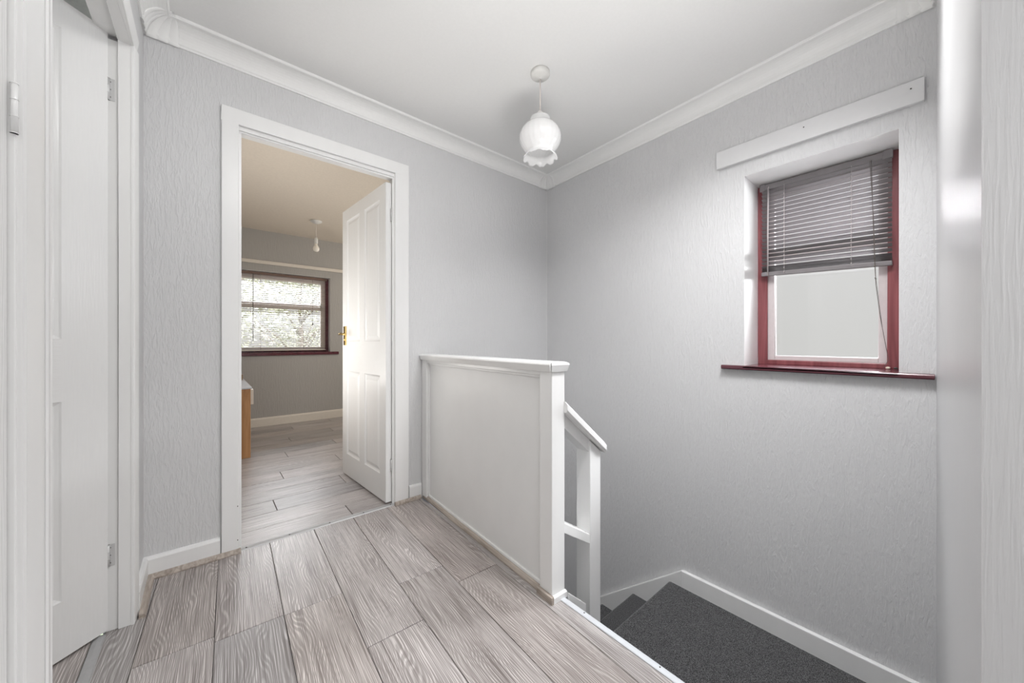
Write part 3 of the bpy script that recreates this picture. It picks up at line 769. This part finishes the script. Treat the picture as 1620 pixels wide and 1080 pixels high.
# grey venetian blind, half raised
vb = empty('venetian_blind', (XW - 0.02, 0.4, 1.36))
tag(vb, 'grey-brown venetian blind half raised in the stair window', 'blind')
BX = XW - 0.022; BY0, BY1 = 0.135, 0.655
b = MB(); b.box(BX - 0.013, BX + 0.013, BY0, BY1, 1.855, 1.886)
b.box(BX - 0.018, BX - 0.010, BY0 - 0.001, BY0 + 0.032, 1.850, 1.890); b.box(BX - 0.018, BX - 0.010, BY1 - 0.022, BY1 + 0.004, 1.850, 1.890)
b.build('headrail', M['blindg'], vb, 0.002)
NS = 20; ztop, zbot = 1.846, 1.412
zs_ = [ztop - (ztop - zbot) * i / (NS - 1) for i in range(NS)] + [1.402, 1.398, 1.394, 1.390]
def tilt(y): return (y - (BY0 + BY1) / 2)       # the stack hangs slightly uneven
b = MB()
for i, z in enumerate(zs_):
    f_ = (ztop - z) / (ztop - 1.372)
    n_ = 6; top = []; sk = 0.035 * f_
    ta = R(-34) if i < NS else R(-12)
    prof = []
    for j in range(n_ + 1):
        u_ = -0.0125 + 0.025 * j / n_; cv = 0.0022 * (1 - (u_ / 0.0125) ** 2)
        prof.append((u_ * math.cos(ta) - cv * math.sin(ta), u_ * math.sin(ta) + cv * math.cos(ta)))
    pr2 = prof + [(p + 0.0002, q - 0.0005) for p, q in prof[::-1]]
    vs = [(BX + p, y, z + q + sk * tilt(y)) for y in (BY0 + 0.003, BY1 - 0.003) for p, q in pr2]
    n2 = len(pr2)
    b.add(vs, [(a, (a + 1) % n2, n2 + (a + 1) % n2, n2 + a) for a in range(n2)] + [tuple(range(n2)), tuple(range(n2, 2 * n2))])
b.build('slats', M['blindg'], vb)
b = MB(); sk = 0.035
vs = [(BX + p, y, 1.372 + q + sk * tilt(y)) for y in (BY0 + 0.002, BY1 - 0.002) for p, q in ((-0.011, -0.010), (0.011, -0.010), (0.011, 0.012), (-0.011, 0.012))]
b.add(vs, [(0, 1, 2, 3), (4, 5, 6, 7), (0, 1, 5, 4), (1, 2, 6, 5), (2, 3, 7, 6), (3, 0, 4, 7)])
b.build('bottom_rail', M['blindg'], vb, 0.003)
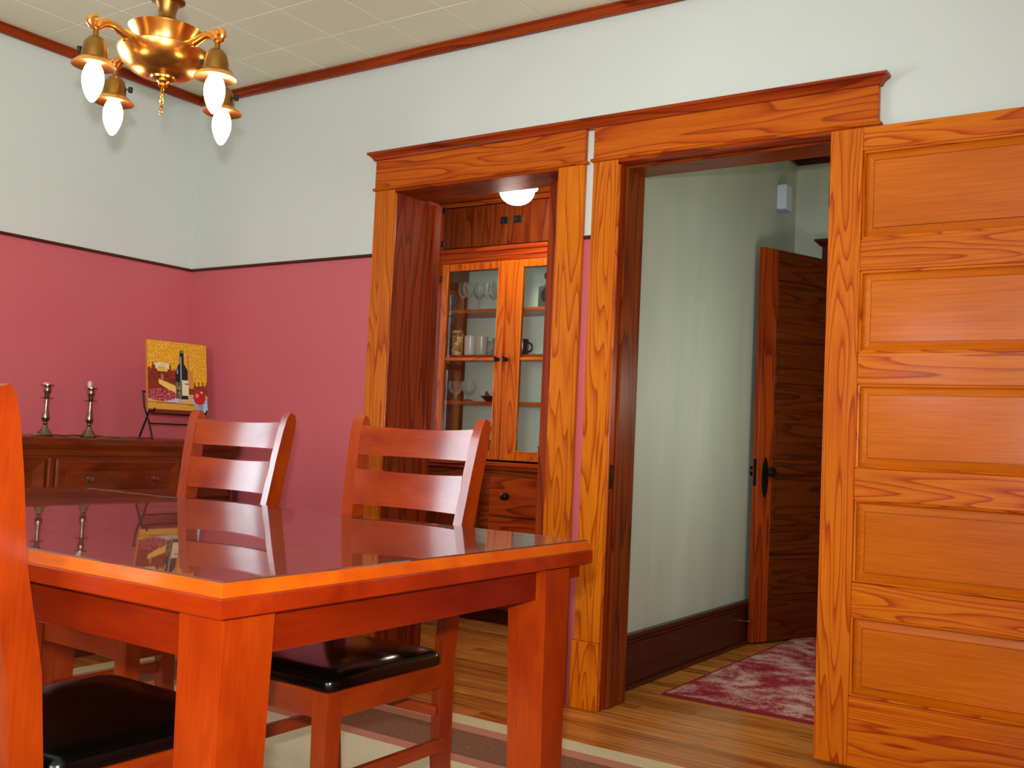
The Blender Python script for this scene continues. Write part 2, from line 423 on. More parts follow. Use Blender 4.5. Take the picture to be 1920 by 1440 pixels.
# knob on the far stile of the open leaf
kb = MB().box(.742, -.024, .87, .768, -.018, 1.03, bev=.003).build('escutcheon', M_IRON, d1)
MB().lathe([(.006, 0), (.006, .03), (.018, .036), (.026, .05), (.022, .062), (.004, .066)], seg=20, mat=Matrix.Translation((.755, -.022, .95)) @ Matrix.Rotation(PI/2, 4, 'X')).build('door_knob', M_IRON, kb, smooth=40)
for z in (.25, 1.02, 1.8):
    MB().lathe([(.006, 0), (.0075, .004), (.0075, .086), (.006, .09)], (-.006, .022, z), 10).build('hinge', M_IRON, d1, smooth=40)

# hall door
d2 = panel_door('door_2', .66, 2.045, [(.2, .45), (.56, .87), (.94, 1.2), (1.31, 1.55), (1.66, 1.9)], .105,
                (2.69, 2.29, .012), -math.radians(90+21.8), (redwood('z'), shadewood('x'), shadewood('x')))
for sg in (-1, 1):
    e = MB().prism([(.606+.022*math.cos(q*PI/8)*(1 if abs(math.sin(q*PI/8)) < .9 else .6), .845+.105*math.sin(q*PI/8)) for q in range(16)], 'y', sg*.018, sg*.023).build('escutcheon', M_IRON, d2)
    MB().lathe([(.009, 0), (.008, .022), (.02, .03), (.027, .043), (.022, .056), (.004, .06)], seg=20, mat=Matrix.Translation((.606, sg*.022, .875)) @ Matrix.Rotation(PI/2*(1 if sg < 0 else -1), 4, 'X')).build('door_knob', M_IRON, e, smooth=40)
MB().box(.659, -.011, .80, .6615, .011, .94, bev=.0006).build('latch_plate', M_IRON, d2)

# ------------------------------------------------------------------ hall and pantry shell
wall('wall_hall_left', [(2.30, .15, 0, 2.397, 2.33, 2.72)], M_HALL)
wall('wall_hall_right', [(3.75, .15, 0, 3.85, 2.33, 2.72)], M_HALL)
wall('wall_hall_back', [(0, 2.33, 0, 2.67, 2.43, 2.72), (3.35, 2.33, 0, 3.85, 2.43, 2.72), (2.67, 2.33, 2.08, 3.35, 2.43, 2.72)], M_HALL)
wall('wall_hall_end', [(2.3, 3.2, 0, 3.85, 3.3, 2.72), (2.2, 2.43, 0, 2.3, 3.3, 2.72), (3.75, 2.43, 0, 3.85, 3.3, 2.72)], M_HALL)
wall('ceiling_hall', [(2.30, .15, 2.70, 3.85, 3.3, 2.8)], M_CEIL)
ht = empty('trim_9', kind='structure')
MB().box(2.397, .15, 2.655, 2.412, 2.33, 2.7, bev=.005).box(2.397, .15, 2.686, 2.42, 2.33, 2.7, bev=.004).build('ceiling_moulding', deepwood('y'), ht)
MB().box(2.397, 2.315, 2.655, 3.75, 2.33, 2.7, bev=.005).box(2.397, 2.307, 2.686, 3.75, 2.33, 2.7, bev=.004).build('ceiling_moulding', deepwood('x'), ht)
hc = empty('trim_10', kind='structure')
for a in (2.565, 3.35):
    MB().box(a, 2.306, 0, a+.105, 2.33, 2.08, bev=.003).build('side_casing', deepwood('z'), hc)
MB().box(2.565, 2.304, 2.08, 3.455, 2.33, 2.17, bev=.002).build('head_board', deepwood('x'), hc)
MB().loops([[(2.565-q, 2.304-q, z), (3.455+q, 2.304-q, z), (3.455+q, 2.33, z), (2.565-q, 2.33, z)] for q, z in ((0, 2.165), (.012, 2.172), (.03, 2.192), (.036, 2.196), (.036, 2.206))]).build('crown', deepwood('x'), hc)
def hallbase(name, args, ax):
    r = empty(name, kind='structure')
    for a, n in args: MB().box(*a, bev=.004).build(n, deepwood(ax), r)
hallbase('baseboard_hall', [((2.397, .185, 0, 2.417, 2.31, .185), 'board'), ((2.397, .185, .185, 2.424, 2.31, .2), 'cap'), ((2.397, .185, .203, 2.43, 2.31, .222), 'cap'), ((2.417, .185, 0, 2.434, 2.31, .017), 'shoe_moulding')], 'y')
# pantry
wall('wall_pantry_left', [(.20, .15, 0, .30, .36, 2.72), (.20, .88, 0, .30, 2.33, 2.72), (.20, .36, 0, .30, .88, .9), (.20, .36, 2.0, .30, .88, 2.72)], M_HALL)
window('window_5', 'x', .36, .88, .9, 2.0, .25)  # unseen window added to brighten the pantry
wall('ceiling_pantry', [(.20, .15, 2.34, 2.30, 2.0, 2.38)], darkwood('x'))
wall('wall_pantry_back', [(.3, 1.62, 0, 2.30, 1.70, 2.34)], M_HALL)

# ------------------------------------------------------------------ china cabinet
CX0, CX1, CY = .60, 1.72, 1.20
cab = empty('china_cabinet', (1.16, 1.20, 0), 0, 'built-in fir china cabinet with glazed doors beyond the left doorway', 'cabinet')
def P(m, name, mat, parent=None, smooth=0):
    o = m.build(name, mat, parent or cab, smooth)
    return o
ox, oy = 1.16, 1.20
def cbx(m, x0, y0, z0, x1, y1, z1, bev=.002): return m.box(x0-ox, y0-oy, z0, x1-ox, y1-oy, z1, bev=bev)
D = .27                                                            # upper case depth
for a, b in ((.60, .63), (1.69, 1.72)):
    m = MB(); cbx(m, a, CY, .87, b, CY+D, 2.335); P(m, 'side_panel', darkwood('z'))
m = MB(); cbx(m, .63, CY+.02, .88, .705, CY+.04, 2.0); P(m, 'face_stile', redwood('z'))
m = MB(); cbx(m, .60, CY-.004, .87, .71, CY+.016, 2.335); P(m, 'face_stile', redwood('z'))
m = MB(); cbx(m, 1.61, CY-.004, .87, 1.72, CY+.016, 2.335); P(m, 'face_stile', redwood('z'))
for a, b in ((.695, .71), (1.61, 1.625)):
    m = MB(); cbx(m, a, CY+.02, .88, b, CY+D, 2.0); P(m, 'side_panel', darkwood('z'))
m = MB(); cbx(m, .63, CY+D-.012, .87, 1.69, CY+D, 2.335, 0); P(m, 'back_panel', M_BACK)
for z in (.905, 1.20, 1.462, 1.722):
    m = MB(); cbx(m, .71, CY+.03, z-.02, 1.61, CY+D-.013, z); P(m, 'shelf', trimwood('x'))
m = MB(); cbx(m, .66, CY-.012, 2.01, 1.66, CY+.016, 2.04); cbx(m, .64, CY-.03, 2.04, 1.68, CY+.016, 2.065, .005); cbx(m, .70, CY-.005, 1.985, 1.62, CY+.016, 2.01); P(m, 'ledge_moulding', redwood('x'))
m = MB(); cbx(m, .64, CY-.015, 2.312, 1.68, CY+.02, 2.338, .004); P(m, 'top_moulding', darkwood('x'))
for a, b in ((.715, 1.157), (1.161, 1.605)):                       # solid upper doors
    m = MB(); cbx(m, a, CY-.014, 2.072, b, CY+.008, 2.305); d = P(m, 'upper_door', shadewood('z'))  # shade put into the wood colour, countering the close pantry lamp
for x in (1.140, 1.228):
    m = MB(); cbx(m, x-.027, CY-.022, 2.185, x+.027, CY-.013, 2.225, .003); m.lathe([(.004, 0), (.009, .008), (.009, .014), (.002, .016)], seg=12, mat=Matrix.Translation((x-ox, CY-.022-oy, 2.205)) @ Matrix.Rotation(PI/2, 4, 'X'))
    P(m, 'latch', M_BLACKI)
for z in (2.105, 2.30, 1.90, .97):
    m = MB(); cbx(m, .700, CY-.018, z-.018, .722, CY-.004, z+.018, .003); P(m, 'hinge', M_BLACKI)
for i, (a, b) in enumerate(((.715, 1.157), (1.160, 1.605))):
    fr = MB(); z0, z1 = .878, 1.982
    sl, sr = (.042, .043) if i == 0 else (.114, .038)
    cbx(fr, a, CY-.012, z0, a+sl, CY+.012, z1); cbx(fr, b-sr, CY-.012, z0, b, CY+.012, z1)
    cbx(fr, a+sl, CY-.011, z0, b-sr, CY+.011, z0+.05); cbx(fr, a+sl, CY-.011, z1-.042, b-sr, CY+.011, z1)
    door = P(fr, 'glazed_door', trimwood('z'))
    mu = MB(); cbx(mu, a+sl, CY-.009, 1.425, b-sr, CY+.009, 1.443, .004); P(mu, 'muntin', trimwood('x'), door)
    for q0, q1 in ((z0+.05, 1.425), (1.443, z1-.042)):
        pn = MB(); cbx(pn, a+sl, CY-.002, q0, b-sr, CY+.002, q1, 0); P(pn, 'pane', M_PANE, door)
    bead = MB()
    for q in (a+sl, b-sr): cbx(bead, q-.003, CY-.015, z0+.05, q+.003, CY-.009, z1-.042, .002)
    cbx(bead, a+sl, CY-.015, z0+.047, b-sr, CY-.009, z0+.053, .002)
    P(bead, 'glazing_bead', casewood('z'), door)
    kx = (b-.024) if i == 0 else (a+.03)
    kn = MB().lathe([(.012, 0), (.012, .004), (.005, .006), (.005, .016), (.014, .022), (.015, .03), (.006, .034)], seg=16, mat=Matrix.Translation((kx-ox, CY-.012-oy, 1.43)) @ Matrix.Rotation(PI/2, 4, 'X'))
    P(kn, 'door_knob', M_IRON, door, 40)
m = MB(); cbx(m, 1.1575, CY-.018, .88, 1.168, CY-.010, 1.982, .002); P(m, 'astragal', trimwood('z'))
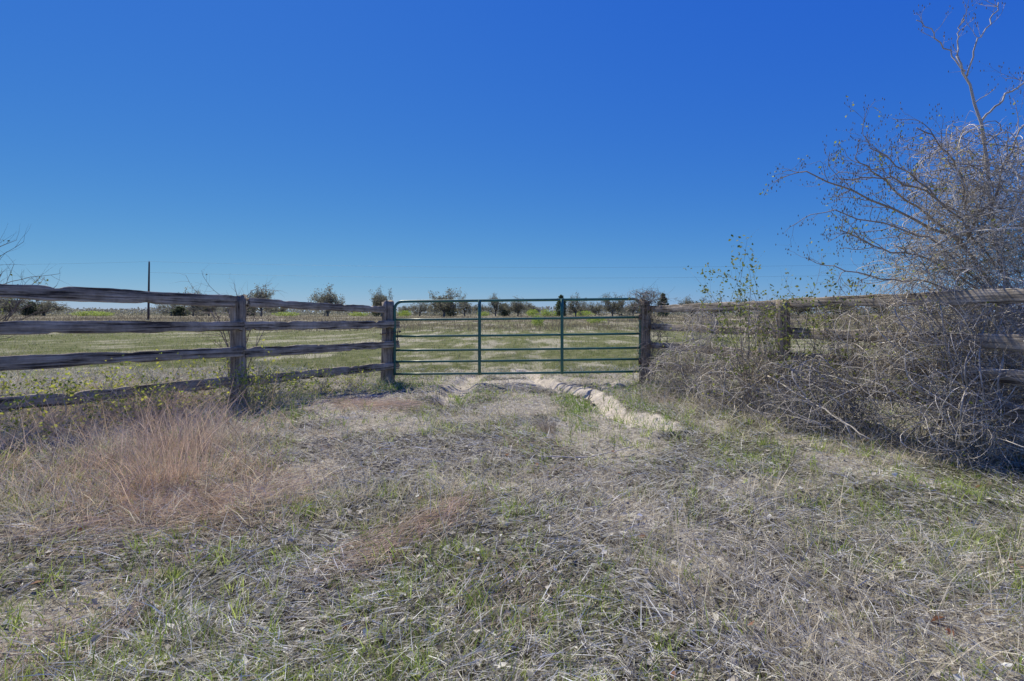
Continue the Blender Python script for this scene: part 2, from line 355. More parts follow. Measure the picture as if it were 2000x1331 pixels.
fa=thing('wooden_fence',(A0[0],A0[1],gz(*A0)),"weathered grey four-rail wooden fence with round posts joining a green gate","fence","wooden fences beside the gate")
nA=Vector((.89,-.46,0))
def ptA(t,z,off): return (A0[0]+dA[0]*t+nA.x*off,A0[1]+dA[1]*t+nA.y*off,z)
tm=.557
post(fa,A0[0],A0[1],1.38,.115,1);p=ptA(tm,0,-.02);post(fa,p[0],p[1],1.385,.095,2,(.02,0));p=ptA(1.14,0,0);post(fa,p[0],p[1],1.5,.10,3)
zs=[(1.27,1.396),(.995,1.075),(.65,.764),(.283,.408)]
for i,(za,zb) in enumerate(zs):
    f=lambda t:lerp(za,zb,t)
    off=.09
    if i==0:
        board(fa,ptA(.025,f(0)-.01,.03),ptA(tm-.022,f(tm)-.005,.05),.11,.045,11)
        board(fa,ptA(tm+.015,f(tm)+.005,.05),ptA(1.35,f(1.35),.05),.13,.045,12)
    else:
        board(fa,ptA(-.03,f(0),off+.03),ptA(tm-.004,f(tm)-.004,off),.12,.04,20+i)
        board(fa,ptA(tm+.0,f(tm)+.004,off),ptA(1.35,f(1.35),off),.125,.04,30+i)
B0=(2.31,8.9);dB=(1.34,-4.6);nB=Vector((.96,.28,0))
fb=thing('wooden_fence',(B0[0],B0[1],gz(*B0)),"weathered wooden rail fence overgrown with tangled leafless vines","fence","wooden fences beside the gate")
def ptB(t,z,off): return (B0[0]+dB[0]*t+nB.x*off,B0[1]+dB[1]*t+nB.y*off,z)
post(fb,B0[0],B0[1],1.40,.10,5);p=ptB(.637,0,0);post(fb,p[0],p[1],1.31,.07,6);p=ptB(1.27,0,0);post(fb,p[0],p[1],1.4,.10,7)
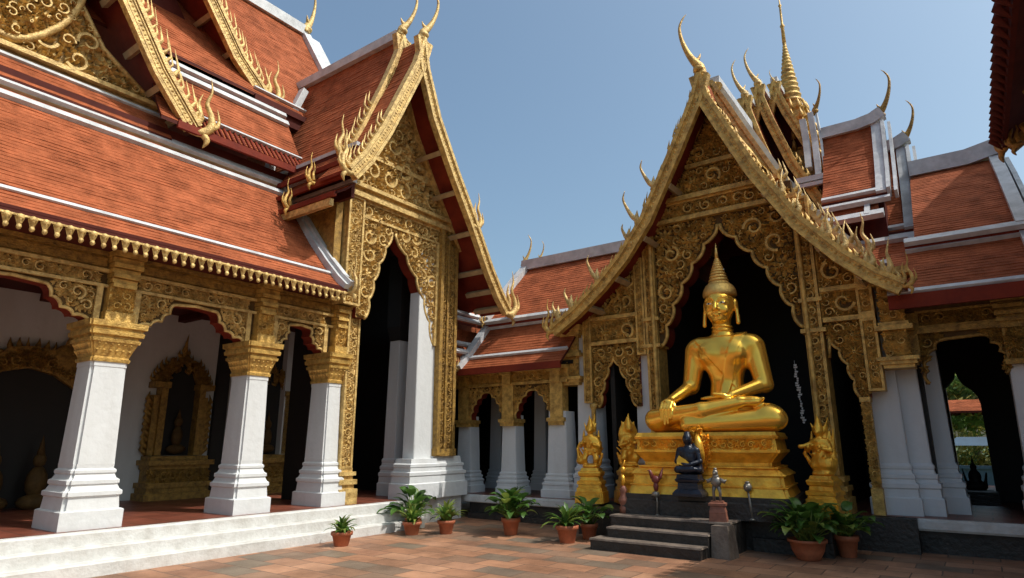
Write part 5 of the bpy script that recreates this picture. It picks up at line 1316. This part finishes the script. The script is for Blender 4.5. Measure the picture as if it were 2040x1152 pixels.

__EXERCISE__.
Output nothing except the lines from the line with "m = MB(); cbx(m, a, CY+.02, .88, b, CY+D, 2.0);" through the line with "P(m, 'top_moulding', darkwood('x'))", copied exactly, end lines included.

__EXERCISE RESULT__.
    m = MB(); cbx(m, a, CY+.02, .88, b, CY+D, 2.0); P(m, 'side_panel', darkwood('z'))
m = MB(); cbx(m, .63, CY+D-.012, .87, 1.69, CY+D, 2.335, 0); P(m, 'back_panel', M_BACK)
for z in (.905, 1.20, 1.462, 1.722):
    m = MB(); cbx(m, .71, CY+.03, z-.02, 1.61, CY+D-.013, z); P(m, 'shelf', trimwood('x'))
m = MB(); cbx(m, .66, CY-.012, 2.01, 1.66, CY+.016, 2.04); cbx(m, .64, CY-.03, 2.04, 1.68, CY+.016, 2.065, .005); cbx(m, .70, CY-.005, 1.985, 1.62, CY+.016, 2.01); P(m, 'ledge_moulding', redwood('x'))
m = MB(); cbx(m, .64, CY-.015, 2.312, 1.68, CY+.02, 2.338, .004); P(m, 'top_moulding', darkwood('x'))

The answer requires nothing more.